Melrose, Mass., is transforming its IT infrastructure into a profit center by building a secure, multi-tenant private cloud that can host multiple municipalities and organizations.

As is the case for many CIOs at the state and local level, Melrose CIO Jorge Pazos grapples with financial pressures and a demanding customer base. In 2007, the city began converging multiple data centers to save operating costs. As this process was getting underway, the financial crisis hit, demanding a bold approach that would be sustainable and able to accommodate growth.

Pazos believed that functional components in neighboring IT organizations could be pooled to meet the needs of multiple entities through centralized service delivery.
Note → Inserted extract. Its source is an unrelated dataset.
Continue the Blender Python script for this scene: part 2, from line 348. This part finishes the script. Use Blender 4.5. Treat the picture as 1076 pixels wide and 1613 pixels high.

The city began exploring how to leverage its IT infrastructure to host data center services for other municipalities — in effect offering nearby cities and towns data center and IT services via a private cloud.

Initially, these surrounding communities were reluctant to relinquish control of their IT assets and move to a service delivery model. But Pazos and the city effectively communicated the key benefits of sharing resources — including cost and time savings — and gradually the towns warmed to the proposition.

Working with Sunnyvale, Calif.-based NetApp, Melrose built a secure, multi-tenant private cloud to replace the legacy data center model. Part of the problem was that the data centers were in disparate geographic locations, the quality of each data center varied widely and ultimately there was no scalability. Additionally, data, compliance and operational demands were being placed on the technology that didn't match fiscal reality.

The regionalization of IT services has helped to reduce the time and money municipalities spend managing IT and shift the focus to consuming IT services. With a flexible IT platform in place, the regionalized private cloud enabled Melrose to connect 18 sites and extend services to hundreds of municipalities. Early customers included Essex, Mass., which in late 2011 entered into the first regional IT agreement in Massachusetts, agreeing that data center operations would be migrated from the town's facilities to a hosted environment on Melrose infrastructure.

By converting an unsustainable data center model and cost center into an efficient, scalable revenue center, Melrose has enabled new revenue streams to feed government investments, has reduced infrastructure and energy costs, and now has the ability to grow the service model quickly to support more constituents.